DATA EXCERPT:
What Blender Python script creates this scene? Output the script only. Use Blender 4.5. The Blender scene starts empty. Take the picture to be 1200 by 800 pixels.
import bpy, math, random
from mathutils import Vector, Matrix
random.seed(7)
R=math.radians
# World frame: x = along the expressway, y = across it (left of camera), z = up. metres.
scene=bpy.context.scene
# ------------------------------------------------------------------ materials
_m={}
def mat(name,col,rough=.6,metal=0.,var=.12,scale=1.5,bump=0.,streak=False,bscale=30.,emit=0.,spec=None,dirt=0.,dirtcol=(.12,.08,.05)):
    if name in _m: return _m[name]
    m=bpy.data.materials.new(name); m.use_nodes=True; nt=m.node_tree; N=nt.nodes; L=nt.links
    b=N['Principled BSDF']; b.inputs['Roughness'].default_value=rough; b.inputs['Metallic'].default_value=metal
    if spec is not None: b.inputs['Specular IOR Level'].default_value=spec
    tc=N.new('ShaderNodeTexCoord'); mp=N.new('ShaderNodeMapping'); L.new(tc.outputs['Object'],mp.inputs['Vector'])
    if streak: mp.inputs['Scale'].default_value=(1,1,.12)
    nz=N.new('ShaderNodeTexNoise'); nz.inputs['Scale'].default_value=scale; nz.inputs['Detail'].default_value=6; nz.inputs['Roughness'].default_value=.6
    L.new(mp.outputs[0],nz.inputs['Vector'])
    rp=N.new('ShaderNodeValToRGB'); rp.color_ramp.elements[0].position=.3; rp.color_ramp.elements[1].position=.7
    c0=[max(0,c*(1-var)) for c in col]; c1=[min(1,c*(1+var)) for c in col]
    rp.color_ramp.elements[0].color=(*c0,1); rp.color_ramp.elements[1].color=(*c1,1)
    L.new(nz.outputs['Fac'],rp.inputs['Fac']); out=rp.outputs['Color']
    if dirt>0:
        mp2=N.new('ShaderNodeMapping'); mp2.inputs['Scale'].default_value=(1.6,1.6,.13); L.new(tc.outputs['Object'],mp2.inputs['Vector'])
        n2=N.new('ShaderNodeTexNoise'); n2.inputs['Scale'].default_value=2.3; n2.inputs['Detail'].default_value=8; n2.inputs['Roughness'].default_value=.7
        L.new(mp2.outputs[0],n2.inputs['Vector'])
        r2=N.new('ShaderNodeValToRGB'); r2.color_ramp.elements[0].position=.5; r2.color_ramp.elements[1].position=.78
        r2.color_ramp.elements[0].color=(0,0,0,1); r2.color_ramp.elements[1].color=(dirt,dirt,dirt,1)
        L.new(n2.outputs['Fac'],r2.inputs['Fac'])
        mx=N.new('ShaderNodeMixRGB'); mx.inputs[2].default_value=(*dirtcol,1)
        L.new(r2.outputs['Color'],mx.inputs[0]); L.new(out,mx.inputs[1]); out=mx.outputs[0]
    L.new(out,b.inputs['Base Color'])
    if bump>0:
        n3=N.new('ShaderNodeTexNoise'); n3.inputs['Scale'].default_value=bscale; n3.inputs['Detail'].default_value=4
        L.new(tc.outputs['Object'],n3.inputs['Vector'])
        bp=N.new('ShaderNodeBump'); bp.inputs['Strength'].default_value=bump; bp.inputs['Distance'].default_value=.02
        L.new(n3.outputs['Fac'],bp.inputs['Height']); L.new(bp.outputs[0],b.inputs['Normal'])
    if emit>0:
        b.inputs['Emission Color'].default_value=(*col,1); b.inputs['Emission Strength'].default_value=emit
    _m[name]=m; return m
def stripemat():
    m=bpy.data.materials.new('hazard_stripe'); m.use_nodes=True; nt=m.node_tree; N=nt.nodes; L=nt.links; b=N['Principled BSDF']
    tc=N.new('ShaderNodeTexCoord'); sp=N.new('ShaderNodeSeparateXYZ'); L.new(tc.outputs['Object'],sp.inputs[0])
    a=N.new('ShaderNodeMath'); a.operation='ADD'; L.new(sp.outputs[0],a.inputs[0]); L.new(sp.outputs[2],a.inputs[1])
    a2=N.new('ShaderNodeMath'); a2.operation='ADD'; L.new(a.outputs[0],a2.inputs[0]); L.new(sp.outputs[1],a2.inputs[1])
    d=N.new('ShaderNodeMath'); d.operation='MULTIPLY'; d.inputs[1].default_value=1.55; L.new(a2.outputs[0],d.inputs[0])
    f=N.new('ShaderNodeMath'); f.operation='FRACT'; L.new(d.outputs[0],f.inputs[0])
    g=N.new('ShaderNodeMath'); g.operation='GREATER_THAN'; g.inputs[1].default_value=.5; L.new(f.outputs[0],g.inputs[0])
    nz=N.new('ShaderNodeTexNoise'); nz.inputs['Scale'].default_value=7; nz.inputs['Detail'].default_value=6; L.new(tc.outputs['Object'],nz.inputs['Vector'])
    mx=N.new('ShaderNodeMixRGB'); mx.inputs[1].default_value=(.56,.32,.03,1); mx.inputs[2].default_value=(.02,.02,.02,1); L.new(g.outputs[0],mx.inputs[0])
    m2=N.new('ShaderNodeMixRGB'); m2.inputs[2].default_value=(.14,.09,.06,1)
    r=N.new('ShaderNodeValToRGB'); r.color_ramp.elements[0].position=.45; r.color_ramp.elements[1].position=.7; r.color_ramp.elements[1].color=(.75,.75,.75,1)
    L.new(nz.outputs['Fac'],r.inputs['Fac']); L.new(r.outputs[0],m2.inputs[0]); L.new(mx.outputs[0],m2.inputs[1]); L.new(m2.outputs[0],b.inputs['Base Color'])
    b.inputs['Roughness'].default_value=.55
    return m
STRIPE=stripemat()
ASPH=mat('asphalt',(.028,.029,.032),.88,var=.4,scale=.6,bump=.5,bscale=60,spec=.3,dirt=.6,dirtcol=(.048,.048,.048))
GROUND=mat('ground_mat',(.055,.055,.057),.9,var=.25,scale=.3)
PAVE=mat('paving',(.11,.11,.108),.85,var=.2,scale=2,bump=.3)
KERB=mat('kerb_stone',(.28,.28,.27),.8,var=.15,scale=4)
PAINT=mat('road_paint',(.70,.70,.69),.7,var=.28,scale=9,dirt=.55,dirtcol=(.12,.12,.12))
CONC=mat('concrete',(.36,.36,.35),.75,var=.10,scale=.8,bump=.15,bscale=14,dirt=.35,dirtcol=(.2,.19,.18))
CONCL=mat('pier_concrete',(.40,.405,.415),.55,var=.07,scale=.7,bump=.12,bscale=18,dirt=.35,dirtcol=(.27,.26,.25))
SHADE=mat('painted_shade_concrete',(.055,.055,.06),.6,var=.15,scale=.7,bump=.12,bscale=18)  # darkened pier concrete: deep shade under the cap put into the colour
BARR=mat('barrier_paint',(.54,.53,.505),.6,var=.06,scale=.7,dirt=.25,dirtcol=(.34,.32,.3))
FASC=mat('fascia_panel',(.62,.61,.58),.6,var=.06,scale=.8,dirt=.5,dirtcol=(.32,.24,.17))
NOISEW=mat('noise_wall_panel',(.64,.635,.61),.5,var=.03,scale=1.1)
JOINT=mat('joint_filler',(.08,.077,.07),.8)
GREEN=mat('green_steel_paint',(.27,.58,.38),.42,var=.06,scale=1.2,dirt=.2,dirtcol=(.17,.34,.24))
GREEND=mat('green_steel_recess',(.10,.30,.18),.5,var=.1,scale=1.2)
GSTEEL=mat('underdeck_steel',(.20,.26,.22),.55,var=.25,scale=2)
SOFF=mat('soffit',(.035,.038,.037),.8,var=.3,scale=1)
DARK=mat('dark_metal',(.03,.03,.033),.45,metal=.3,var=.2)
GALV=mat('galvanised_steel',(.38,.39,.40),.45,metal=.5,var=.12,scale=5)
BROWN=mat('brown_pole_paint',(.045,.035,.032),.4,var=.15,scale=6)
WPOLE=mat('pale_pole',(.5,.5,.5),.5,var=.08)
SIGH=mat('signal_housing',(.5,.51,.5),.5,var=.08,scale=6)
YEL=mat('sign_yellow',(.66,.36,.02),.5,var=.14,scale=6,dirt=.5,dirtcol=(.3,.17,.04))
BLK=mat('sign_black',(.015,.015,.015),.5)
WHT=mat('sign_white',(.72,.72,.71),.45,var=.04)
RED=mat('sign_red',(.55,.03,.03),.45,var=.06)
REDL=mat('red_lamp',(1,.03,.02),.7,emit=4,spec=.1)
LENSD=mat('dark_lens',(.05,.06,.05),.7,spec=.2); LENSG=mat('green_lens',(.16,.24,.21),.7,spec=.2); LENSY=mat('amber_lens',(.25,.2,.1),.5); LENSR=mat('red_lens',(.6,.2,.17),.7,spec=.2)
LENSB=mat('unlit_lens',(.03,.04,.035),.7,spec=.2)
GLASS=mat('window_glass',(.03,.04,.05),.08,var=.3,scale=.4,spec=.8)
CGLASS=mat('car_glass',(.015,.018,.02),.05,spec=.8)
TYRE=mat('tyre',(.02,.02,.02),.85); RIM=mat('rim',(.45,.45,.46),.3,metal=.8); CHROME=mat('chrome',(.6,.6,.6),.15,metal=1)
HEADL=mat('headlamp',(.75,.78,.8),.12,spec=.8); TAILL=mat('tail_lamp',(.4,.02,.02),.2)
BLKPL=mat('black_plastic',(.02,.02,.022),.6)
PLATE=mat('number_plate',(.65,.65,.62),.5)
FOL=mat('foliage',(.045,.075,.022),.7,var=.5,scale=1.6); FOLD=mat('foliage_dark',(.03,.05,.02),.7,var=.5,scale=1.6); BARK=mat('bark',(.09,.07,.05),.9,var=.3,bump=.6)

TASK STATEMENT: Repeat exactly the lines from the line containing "SOFF=mat('soffit',(.035,.038,.037),.8,var=.3,scale=1)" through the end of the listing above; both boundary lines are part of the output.

RESULT OF THE TASK:
SOFF=mat('soffit',(.035,.038,.037),.8,var=.3,scale=1)
DARK=mat('dark_metal',(.03,.03,.033),.45,metal=.3,var=.2)
GALV=mat('galvanised_steel',(.38,.39,.40),.45,metal=.5,var=.12,scale=5)
BROWN=mat('brown_pole_paint',(.045,.035,.032),.4,var=.15,scale=6)
WPOLE=mat('pale_pole',(.5,.5,.5),.5,var=.08)
SIGH=mat('signal_housing',(.5,.51,.5),.5,var=.08,scale=6)
YEL=mat('sign_yellow',(.66,.36,.02),.5,var=.14,scale=6,dirt=.5,dirtcol=(.3,.17,.04))
BLK=mat('sign_black',(.015,.015,.015),.5)
WHT=mat('sign_white',(.72,.72,.71),.45,var=.04)
RED=mat('sign_red',(.55,.03,.03),.45,var=.06)
REDL=mat('red_lamp',(1,.03,.02),.7,emit=4,spec=.1)
LENSD=mat('dark_lens',(.05,.06,.05),.7,spec=.2); LENSG=mat('green_lens',(.16,.24,.21),.7,spec=.2); LENSY=mat('amber_lens',(.25,.2,.1),.5); LENSR=mat('red_lens',(.6,.2,.17),.7,spec=.2)
LENSB=mat('unlit_lens',(.03,.04,.035),.7,spec=.2)
GLASS=mat('window_glass',(.03,.04,.05),.08,var=.3,scale=.4,spec=.8)
CGLASS=mat('car_glass',(.015,.018,.02),.05,spec=.8)
TYRE=mat('tyre',(.02,.02,.02),.85); RIM=mat('rim',(.45,.45,.46),.3,metal=.8); CHROME=mat('chrome',(.6,.6,.6),.15,metal=1)
HEADL=mat('headlamp',(.75,.78,.8),.12,spec=.8); TAILL=mat('tail_lamp',(.4,.02,.02),.2)
BLKPL=mat('black_plastic',(.02,.02,.022),.6)
PLATE=mat('number_plate',(.65,.65,.62),.5)
FOL=mat('foliage',(.045,.075,.022),.7,var=.5,scale=1.6); FOLD=mat('foliage_dark',(.03,.05,.02),.7,var=.5,scale=1.6); BARK=mat('bark',(.09,.07,.05),.9,var=.3,bump=.6)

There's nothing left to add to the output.